Drugoklasiści odwiedzili szkolną bibliotekę, żeby wziąć udział w konkursie z okazji Dnia Bibliotek Szkolnych. Każdy kto odgadł tytuł książki dostawał w nagrodę słodkie co nieco. – Pytania były łatwe – podsumował Kuba Strószczyk.
Nieco trudniejszym okazało się pozakonkursowe pytanie o patrona szkoły, którym jest Mikołaj Kopernik. Ale Oliwia Parka rezolutnie wytłumaczyła: – Kopernik stwierdził, że Ziemia się rusza wokół Słońca. Konkursy, kiermasz książek pod hasłem: „Dla każdego coś miłego” przygotowały: Lidia Hajduk i Ewa Łopatka, nauczyciele – bibliotekarze w SP 5. – Uczniowie podstawówki, szczególnie ci młodsi są wdzięcznymi odbiorcami, chętnie uczestniczą w konkursach. Są ciekawi książek, lubią czytać, więc nie jest trudno ich zachęcać – zauważa Hajduk.
Zarazem obie nauczycielki podkreślają, że dzisiejsze biblioteki spełniają wiele ról. Uczniowie przychodzą tu wypożyczać książki, ale nie tylko. – Mamy tu również multimedialne centrum informacji, czyli komputery z dostępem do Internetu, oczywiście ograniczonym. Uczniowie rezerwują sobie terminy, często przychodzą rano, przed lekcjami – opowiada Łopatka.

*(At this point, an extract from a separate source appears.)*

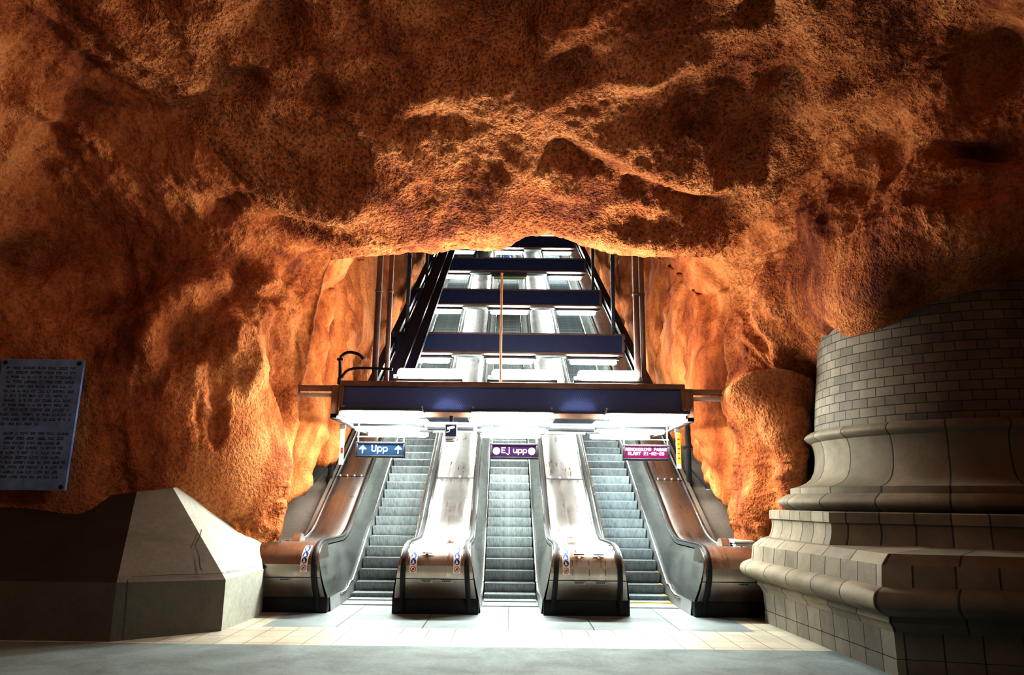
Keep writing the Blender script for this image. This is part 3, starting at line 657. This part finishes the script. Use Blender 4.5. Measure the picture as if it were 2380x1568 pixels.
# cable trays on the left
for x, w, lab in ((-2.84, .34, 'wide dark cable tray running up the shaft beside the left girder'), (-2.50, .24, 'narrow dark cable tray running up the shaft, right of the wide tray')):
    a = SK((x, 17.3, 7.0 - .577 * 4.7)); b = SK((x, 46, 7.0 + .577 * 24)); r = thing('cable_tray', a, lab, 'cable tray')
    mb = MB(); mb.bar(a, b, w, .05); mb.build('tray', M['navy'], r)
    for s in (-1, 1):
        mb = MB(); mb.bar((a[0] + s * w / 2, a[1], a[2] + .04), (b[0] + s * w / 2, b[1], b[2] + .04), .015, .12); mb.build('side_lip', M['darksteel'], r)
# hanger posts
def post(x, y, z0, z1, w, mat, label, plate=True):
    r = thing('hanger_post', SK((x, y, z0)), label, 'post', 'steel hanger posts between rock and beams')
    mb = MB(); mb.box(x - w / 2, x + w / 2, y - w / 2, y + w / 2, z0, z1, .006, SK); mb.build('shaft', mat, r)
    mb = MB(); mb.box(x - w, x + w, y - w, y + w, z0, z0 + .02, 0, SK); mb.build('foot_plate', mat, r)
    zc = z0 + (z1 - z0) * .52; mb = MB(); mb.box(x - w * .62, x + w * .62, y - w * .62, y + w * .62, zc, zc + .05, .004, SK); mb.build('coupling', mat, r)
post(-2.80, 15.25, 4.2, 7.9, .11, M['brownpost'], 'outer one of the two brown hanger posts above the left end of the gantry')
post(-2.56, 15.25, 4.2, 7.9, .09, M['brownpost'], 'inner one of the two brown hanger posts above the left end of the gantry')
post(2.55, 15.25, 4.2, 7.9, .11, M['brownpost'], 'inner one of the two brown hanger posts above the right end of the gantry')
post(2.68, 15.28, 4.2, 7.9, .09, M['brownpost'], 'outer one of the two brown hanger posts above the right end of the gantry')
for i in range(2):
    for s, nm in ((-1, 'left'), (1, 'right')): post(s * 3.10, BY[i] + .2, BZ[i] + .63, BZ[i] + 5.2, .11, M['darksteel'], f'dark hanger post above the {nm} end of the {ORD[i]} crossbeam')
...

Biblioteczna czytelnia funkcjonuje nie tylko jako miejsce czytania książek. Często pełni też rolę świetlicy, gdzie uczniowie spędzają czas po lekcjach. W bibliotece powstaje również szkolna gazetka „Copernicus”. Tworzą ją oczywiście uczniowie, ale pomocą służą Lidia Hajduk i Ewa Łopatka. Ta druga jest także zaangażowana w realizację projektu e-twinnig. Mówiąc w uproszczeniu chodzi o wymianę informacji. Każda ze stron regularnie przygotowuje atrakcyjne wizualnie prezentacje, dotyczące zwyczajów, kuchni, swoich miast itd.

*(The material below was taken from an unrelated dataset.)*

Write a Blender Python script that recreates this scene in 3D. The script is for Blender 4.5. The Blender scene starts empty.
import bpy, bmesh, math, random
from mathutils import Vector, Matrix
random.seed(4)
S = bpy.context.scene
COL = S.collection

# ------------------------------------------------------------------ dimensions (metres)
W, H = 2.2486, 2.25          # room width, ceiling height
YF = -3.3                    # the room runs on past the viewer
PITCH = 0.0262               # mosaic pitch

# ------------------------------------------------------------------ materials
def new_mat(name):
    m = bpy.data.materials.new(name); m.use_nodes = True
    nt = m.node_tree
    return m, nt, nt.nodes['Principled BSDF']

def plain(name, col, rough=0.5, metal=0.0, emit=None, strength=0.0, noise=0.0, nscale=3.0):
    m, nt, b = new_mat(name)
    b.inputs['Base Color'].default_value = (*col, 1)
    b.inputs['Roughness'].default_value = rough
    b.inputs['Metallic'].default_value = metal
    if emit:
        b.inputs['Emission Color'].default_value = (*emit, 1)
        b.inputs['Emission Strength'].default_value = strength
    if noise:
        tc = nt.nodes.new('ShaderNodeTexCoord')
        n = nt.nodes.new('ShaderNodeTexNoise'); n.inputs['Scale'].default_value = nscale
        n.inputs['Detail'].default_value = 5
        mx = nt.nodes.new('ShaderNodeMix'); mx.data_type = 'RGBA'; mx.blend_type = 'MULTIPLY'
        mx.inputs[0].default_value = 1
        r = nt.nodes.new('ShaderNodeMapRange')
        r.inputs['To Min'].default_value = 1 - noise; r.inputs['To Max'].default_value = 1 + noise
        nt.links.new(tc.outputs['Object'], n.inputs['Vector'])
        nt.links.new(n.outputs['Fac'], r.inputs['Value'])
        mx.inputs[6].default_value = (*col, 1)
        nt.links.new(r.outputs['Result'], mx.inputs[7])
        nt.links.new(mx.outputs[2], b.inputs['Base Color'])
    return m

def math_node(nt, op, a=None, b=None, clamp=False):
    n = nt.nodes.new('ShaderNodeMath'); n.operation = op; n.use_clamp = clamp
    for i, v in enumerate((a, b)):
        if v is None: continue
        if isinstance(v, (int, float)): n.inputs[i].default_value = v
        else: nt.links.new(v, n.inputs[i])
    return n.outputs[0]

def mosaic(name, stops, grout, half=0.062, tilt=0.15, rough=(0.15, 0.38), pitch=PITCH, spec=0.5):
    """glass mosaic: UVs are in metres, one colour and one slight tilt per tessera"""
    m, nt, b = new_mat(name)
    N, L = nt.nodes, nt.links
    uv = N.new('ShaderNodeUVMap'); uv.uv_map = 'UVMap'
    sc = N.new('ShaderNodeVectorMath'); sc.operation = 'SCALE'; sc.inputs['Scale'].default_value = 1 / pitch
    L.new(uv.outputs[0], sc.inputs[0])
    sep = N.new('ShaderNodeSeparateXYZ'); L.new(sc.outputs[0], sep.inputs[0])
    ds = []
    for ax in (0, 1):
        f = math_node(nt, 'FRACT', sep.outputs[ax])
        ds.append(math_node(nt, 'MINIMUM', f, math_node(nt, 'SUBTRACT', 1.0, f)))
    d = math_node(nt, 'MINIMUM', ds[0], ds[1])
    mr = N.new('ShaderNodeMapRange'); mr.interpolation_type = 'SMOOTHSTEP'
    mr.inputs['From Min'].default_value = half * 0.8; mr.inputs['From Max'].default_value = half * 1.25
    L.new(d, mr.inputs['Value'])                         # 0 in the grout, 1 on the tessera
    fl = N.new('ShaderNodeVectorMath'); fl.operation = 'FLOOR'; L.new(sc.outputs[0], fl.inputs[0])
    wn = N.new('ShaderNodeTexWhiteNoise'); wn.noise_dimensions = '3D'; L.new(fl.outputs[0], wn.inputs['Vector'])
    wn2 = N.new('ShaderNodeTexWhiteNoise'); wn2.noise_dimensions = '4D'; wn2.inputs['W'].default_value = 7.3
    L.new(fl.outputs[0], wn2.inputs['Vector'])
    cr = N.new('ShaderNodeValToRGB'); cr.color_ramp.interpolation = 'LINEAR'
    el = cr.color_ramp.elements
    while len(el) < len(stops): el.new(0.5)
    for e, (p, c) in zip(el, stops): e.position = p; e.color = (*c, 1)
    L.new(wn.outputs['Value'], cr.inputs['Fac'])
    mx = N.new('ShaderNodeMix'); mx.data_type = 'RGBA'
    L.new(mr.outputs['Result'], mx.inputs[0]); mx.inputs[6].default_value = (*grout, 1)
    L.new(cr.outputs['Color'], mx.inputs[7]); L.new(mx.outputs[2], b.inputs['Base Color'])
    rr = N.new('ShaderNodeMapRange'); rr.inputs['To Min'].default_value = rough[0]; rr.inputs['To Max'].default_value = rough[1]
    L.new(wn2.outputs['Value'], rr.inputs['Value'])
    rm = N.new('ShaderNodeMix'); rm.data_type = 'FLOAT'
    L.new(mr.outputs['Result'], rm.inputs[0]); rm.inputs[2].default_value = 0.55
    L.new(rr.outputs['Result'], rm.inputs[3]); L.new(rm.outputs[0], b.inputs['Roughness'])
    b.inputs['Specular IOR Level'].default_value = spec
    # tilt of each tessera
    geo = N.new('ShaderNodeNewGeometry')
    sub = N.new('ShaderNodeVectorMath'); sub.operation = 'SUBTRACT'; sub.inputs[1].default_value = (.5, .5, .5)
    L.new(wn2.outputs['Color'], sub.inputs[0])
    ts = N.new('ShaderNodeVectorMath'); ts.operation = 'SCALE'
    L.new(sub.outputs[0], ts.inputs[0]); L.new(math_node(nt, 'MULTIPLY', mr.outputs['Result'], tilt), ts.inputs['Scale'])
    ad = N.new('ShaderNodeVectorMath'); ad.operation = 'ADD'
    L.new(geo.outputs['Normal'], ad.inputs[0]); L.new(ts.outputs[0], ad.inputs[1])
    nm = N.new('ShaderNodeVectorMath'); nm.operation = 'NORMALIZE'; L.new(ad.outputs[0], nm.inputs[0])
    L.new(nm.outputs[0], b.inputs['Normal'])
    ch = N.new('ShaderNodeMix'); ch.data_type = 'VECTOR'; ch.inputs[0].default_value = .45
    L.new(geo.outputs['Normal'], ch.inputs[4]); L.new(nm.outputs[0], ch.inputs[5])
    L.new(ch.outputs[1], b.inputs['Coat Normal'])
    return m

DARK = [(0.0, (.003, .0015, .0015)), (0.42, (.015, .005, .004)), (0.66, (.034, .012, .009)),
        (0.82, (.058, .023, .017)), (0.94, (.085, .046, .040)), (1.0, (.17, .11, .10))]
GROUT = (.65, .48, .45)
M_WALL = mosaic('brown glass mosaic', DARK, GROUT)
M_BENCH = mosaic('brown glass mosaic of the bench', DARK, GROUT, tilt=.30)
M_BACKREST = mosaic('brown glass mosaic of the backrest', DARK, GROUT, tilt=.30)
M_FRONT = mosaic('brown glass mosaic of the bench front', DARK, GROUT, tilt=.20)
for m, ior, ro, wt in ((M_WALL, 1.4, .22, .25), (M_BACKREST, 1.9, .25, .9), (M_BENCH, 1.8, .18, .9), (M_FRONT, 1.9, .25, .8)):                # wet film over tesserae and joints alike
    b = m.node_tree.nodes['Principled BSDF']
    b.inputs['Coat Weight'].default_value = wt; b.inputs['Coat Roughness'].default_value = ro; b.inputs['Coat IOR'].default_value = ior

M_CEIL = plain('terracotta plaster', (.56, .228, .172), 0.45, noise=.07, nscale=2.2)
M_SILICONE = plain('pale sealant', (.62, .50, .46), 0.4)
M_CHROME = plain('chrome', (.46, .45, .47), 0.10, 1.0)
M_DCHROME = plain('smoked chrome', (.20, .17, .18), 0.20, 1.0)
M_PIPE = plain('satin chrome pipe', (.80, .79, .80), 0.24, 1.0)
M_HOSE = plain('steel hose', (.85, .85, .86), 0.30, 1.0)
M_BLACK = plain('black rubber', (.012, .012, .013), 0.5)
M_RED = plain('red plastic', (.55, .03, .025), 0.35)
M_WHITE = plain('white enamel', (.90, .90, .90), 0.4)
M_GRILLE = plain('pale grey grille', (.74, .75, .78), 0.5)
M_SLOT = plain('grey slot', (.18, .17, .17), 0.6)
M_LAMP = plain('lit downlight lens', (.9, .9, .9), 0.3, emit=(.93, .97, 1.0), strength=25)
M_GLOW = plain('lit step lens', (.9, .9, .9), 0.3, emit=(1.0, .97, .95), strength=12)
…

Rybnicka „piątka” to wręcz światowa szkoła. Nie boi się nawiązywać kontaktów z innymi placówkami. Współpracuje z dwiema włoskimi szkołami i jedną portugalską. Panie z biblioteki zajmują się nie tylko propagowaniem mody na czytanie wśród uczniów, ale i promują szkołę i Rybnik w Europie.